Some favorites
I mentioned awhile ago that I’d try to post some of my favorite poems, which I’ve been meaning to do. But Adam’s thread on T&S of favorite phrases found in the Book of Mormon has me in a quote mood. Here are some random favorites from various writers.
I did not wish to take a cabin passage, but rather to go before the mast and on the deck of the world, for there I could best see the moonlight amid the mountains.
I do not wish to go below now.
- Henry David Thoreau
Hey there mister
With two cars
Why do I have
Only one shoe?
— Anonymous (from a book of poems written by inner-city children)
I have been in a storm of the sun
Basking, senseless to what I’ve become
A fool, to worship just light
When after all, it follows night
— K. D. Lang
We all have religions.
God only has people.
— Buddy Hacket
wholly to be a fool
while spring is in the world
— e.e. cummings
I have one request: may I never use my reason against truth.
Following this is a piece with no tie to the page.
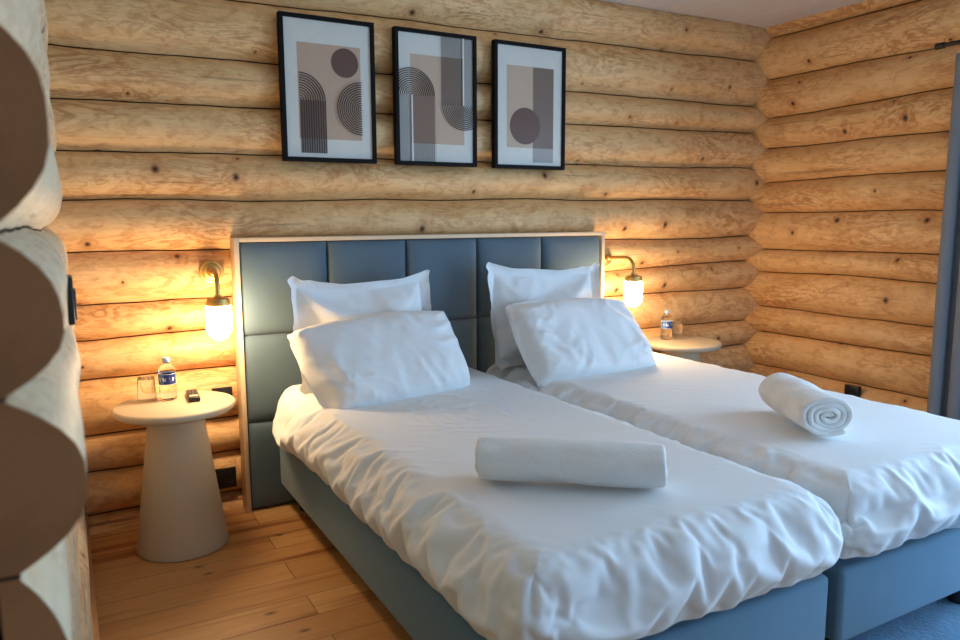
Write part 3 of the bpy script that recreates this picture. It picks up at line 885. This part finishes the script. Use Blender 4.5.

— Elie Wiesel, quoting from a Hasidic rabbi’s prayer
Silence’s most eloquent contradiction is music–not because music breaks silence with its sounds but because it interrupts its motion. All the arts do this: books freeze events between two covers, pictures pin them against a wall. But music goes viscerally to the source of our mortality. It stops time in its tracks and reinvents it. What a supernatural act it is to command a tempo and rhythm, to set time in motion and bring it to a halt. In a life of temporal endlessness, the musician who makes time start and stop plays at being God. This is music’s comfort and its triumph: that somewhere there exists an anecdote for decay.
— Bernard Holland
Out of darkness, hope is born.
— Angela, “My So-Called Life”
I know of no more encouraging fact than the unquestionable ability of man to elevate his life by a conscious endeavor. It is something to be able to paint a particular picture, or to carve a statue, and so to make a few objects beautiful; but it is far more glorious to carve and paint the very atmosphere and medium through which we look, which morally we can do. To affect the quality of the day, that is the highest of arts.
— Henry David Thoreau
Now she walks in fresh fields
Her tracks are on the land
She is everywhere and noplace
Her church not made with hands
— Waterboys
If you have any favorite quotes, post ‘em! I’m a dork–I collect stuff like this.
I’ll post the two songs I quoted to the radio.blog.